While I love Last Week Tonight and I normally feel like it’s a good resource, I think they really dropped the ball on this one by characterizing landlords in general as greedy bastards who should be forced to completely forgive rent, not just accept late payments. To be clear, I do not think evictions are the answer right now, not at all. A landlord should, where possible, work with their tenants on a mutually-acceptable payment plan without interest, so the tenants can have a chance to get back on their feet.
But what got completely left out is that:
A) not every landlord has a rental empire
B) not every landlord is charging exorbitant rent
C) owning property is very expensive and there is no talk of relief for that
-I rent out part of my house to help pay for taxes. Property taxes vary a lot by city in the US, but here I have to pay $6k a year, and it goes up every year. There is no talk of relief for that.
-Any money I charge for rent is income, so a large chunk of that gets taxed away itself. There is no talk of relief for that.

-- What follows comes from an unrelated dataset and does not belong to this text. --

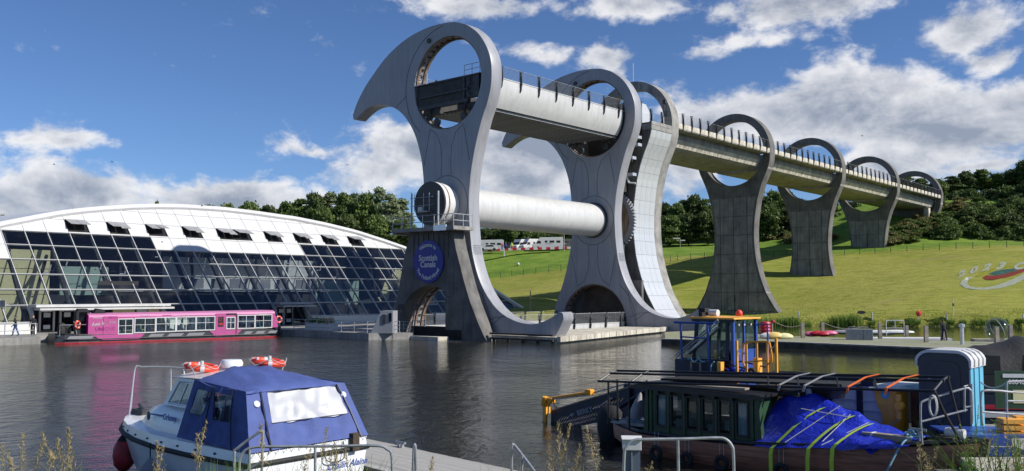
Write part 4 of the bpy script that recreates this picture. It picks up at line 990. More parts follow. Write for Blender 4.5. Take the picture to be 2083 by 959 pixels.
# ------------------------------------------------------------------ people
def person(label, loc, rz, pose='stand', top='cloth_black', legs='cloth_black', hair=(.03, .02, .015), group=None, scale=1.0, hold=0):
    """one skinned body; pose gives the joints"""
    root = thing('person', label, 'person', loc, rz, group, scale)
    hip = .92; V = []; E_ = []; Rr = []
    def v(p, r, par=None):
        V.append(Vector(p)); Rr.append(r)
        if par is not None: E_.append((par, len(V) - 1))
        return len(V) - 1
    if pose == 'sit': hip = .45
    ln = {'lean': .12}.get(pose, 0)
    pel = v((0, 0, hip), .135); ab = v((0, .01 - ln * .3, hip + .2), .125, pel); ch = v((0, .0 - ln, hip + .42), .15, ab); nk = v((0, -.01 - ln * 1.2, hip + .56), .06, ch)
    hd0 = v((0, -.03 - ln * 1.3, hip + .64), .075, nk); hd = v((0, -.035 - ln * 1.4, hip + .74), .1, hd0); hd2 = v((0, -.03 - ln * 1.4, hip + .80), .075, hd)
    stp = {'walk': .22, 'lean': .12}.get(pose, .03)
    for sg in (-1, 1):
        hj = v((sg * .1, 0, hip - .05), .1, pel)
        if pose == 'sit': kn = v((sg * .12, -.42, .48), .062, hj); an = v((sg * .12, -.42, .09), .042, kn); v((sg * .12, -.58, .03), .035, an)
        else:
            f = sg * stp; kn = v((sg * .11, -f * .55, .5), .065, hj); an = v((sg * .12, -f * .8 + (.1 if f < 0 else 0), .09), .042, kn); v((sg * .12, -f * .8 - .16 + (.1 if f < 0 else 0), .03), .036, an)
        sh = v((sg * .2, -ln, hip + .47), .065, ch)
        if hold: el_, wr = (sg * .24, -.12, hip + .24), (sg * .15, -.34, hip + .36)
        else: el_, wr = (sg * .27, .03 + sg * stp * .4, hip + .2), (sg * .27, -.08 + sg * stp * .8, hip - .03)
        e = v(el_, .046, sh); w_ = v(wr, .032, e); d = (Vector(wr) - Vector(el_)).normalized()
        pm = v(tuple(Vector(wr) + d * .07), .036, w_)
    me = bpy.data.meshes.new('body'); me.from_pydata([tuple(p) for p in V], E_, [])
    o = link('body', me, M[top], root); sk = o.modifiers.new('skin', 'SKIN'); sk.use_smooth_shade = True
    if not me.skin_vertices: return root
    for i, d in enumerate(me.skin_vertices[0].data): d.radius = (Rr[i] * (1.25 if i in (0, 1, 2) else 1), Rr[i] * .85); d.use_root = (i == 0)
    sb_ = o.modifiers.new('sub', 'SUBSURF'); sb_.levels = 1; sb_.render_levels = 1
    # clothes and skin by height on one body: three materials through a split by position
    hm = Vector(V[hd])
    part('head', MB().lathe([(0, -.14), (.055, -.12), (.085, -.04), (.09, .03), (.075, .09), (0, .125)], 12, Matrix.Translation(hm)), M['skin'], root, smooth=True)
    part('hair', MB().lathe([(.092, -.02), (.1, .04), (.085, .1), (.04, .135), (0, .14)], 12, Matrix.Translation(hm + Vector((0, .018, 0)))), mat('hair', hair, .8), root, smooth=True)
    tr = MB()
    for k, sg in enumerate((-1, 1)):
        idx = [i for i, p in enumerate(V) if p.x * sg > .05 and p.z < hip - .01]
        pts = [V[i] for i in idx][:3]; tr.tube([pts[0] + Vector((0, 0, .08)), pts[0], pts[1], pts[2]], .098, 8, r2=.062)
    part('trousers', tr.lathe([(.0, -.09), (.15, -.08), (.165, .0), (.15, .1)], 10, Matrix.Translation((0, 0, hip))), M[legs], root, smooth=True)
    for sg in (-1, 1):
        i = [i for i, p in enumerate(V)]; wr = [p for p in V if p.x * sg > .1 and p.z > (hip - .15) and abs(p.x) > .12]
        hp = max([p for p in V if p.x * sg > .1 and p.z > hip - .3], key=lambda p: -p.y - p.z * .4)
        h = MB().box(-.018, .018, -.045, .03, -.05, .04, Matrix.Translation(hp))
        for f in range(4): h.tube([hp + Vector((0, -.035 + f * .02, -.04)), hp + Vector((sg * -.01, -.035 + f * .02 - .012, -.095 + .006 * abs(f - 1)))], .0085, 5)
        h.tube([hp + Vector((0, -.04, .01)), hp + Vector((sg * -.02, -.075, -.03))], .009, 5)
        part('hand', h, M['skin'], root)
    return root
person('person in black holding a cup, standing left by the quay handrail', (-47.4, 82.2, .62), .4, 'stand', 'cloth_black', 'cloth_grey', hold=1)
person('person in dark clothes walking past the slanted white door post', (-43.9, 80.3, .62), -1.2, 'walk', 'cloth_black', 'cloth_blue')
person('person in black standing at the handrail nearest the boat stern', (-42.7, 81.0, .62), .2, 'stand', 'cloth_black', 'cloth_black')
person('person seated low behind the railing under the wheel beyond the pier arch', W(-14.4, 7.5, .62), .3, 'stand', 'cloth_black', 'cloth_black')

# ------------------------------------------------------------------ pink trip boat
pb = thing('trip_boat', 'long pink passenger trip boat with white framed windows moored at the quay', 'boat', (-39.66, 78.74, 0), math.atan2(.62893, .77746))
BW = 3.7
hull = MB()
st_ = [(0.2, .80, .55), (.9, .78, .15), (2.0, .72, .0), (3.6, .66, 0), (19.3, .80, 0), (20.6, .95, .35), (21.4, 1.02, 1.1), (21.6, 1.05, 1.8)]
r0, r1, r2, r3 = [], [], [], []
for x, zt, ins in st_:
    r0.append((x, ins * .9, zt)); r1.append((x, BW - ins * .9, zt)); r2.append((x, ins + .12, -.4)); r3.append((x, BW - ins - .12, -.4))
hull.grid([r2, r0, r1, r3]); hull.add([r2[0], r0[0], r1[0], r3[0]], [(0, 1, 2, 3)])
part('hull', hull, M['hull_grey'], pb)
part('boot_stripe', MB().grid([[(x, ins + .02, -.05) for x, zt, ins in st_], [(x, ins + .02, .05) for x, zt, ins in st_]]), M['crimson'], pb)
part('rubbing_strake', MB().tube([(x, ins * .9 - .02, .30) for x, zt, ins in st_[1:]], .05, 6), M['black'], pb)
part('gunwale', MB().tube([(x, ins * .9, zt + .02) for x, zt, ins in st_], .05, 6), M['black'], pb)
for a, b in ((1.0, 3.3), (7.9, 9.4), (9.6, 11.2), (11.4, 13.2), (17.0, 18.0), (18.2, 19.3), (19.5, 20.6)):
    part('hull_panel', MB().prism([(a, .36), (b - .25, .36), (b, .62), (a + .25, .62)], lambda u, v, w: (u, w, v), -.03, .02), M['cloth_grey'], pb)
part('hull_skirt', MB().prism([(3.0, .66), (3.95, .2), (7.1, .2), (7.6, .68)], lambda u, v, w: (u, w, v), -.035, .1), M['pink'], pb)
part('hull_skirt', MB().prism([(13.5, .85), (14.2, .22), (16.3, .28), (16.9, .85)], lambda u, v, w: (u, w, v), -.035, .1), M['pink'], pb)
cab = MB(); x0, x1 = 2.75, 20.3
def roofz(x): return 2.50 + (x - 2.7) * .008
cs = [(0, .62), (-.0, 2.22), (.12, 2.42), (.5, 2.55), (BW - .5, 2.55), (BW - .12, 2.42), (BW, 2.22), (BW, .62)]
wins = [(5.3, 6.5, .73, 2.02), (6.72, 8.5, .80, 2.06), (8.62, 10.36, .84, 2.10), (10.5, 12.25, .86, 2.11), (12.36, 14.1, .88, 2.12), (15.32, 16.1, .95, 2.0), (16.45, 18.12, .95, 2.17), (18.22, 19.92, .97, 2.19)]
roof = part('roof', MB().grid([[(x, y + .02, z + (x - 3) * .006) for y, z in cs[1:-1]] for x in (x0, x1 - .2, x1 + .0)]), M['pink_light'], pb, smooth=True)
# side wall with window openings
for yy, inward in ((0.0, 1), (BW, -1)):
    outer = [(x0, .64), (x1 + .35, .95), (x1, 2.28), (x0, 2.24)]
    holes = [[(a, c), (b, c), (b, d), (a, d)] for a, b, c, d in wins] + [[(14.4, 1.15), (15.0, 1.15), (15.0, 2.1), (14.4, 2.1)]]
    me = xform(plate([outer] + holes, .05), Matrix(((1, 0, 0, 0), (0, 0, 1, yy + .02 * inward), (0, 1, 0, 0), (0, 0, 0, 1))))
    sw = part('side_wall', me, M['pink'], pb)
    if inward < 0: continue
    for a, b, c, d in wins:
        fm = xform(plate([[(a - .07, c - .07), (b + .07, c - .07), (b + .07, d + .07), (a - .07, d + .07)], [(a + .02, c + .02), (b - .02, c + .02), (b - .02, d - .02), (a + .02, d - .02)]], .06), Matrix(((1, 0, 0, 0), (0, 0, 1, yy - .02), (0, 1, 0, 0), (0, 0, 0, 1))))
        wf = part('window_frame', fm, M['white'], pb)
        part('glazing_bar', MB().box((a + b) / 2 - .025, (a + b) / 2 + .025, -.03, .01, c, d), M['white'], wf); part('glazing_bar', MB().box(a, b, -.025, .01, lerp(c, d, .55) - .02, lerp(c, d, .55) + .02), M['white'], wf)
        part('glass_pane', MB().box(a, b, .01, .02, c, d), M['glass_clear'], wf)
    part('door', MB().box(14.22, 15.18, -.05, -.01, .27, 2.42), M['pink'], sw); part('door', MB().box(15.22, 16.25, -.03, -.008, .29, .92), M['pink'], sw)
    part('door', MB().box(4.0, 5.2, -.04, -.01, .2, 2.3), M['pink'], sw)
    part('door_poster', MB().box(14.42, 14.98, -.06, -.05, 1.12, 2.1), M['black'], sw)
    part('poster_print', MB().tube([(14.62 + .13 * math.cos(a * .7), -.075, 1.82 + .13 * math.sin(a * .7)) for a in range(9)], .03, 5, True).box(14.5, 14.9, -.07, -.06, 1.3, 1.5), M['crimson'], sw)
    part('door_gap', MB().box(15.25, 16.3, -.02, .03, 2.25, 2.42).box(16.2, 16.3, -.035, .0, .3, 2.42), M['black'], sw)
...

-It’s my house, so I pay for the utilities and internet. That cost doesn’t go away if I stop charging rent, in fact water and electricity bills are significantly higher with someone home all the time.
-In order to rent that part of the house, the law requires that I register it as a separate unit (that license costs money, too) and have it regularly inspected (which I also have to pay for). And because it’s a “separate unit” I pay double for sewer and trash, even though (as you might guess) I only have one sewer connection and I still only get one trash bin. That cost doesn’t go away.
When it’s all said and done, there’s nothing left you would traditionally call profit - the best I can do for a reasonable rent is offset only part of my property taxes. For a “casual” landlord like me, with a job and who exists in the same fluctuating economy with its layoffs and furloughs as everyone else, the financial burden has only increased. As I mentioned before, I do not think evictions are the answer and I am not even considering it. But with no talk of relieving the burden of property ownership, neither is demanding rent forgiveness an acceptable answer. Tenants need to pay when they have the money, and it’s fine for me if that time is down the road. But not every property owner here is going to be completely prepared for the propety tax bill that shows up tomorrow, 7/1, and those people are citizens too.
My suggestion would be a property tax credit that must be passed on in savings to the tenants. So if they want to temporarily abolish rent, the credit would be for the full rental amount. If they want to cut rent in half, the credit would be for half the rental amount. Etc. Simply forcing the financial burden on to property owners is not the answer, but so far as I can tell, it’s the only thing being considered.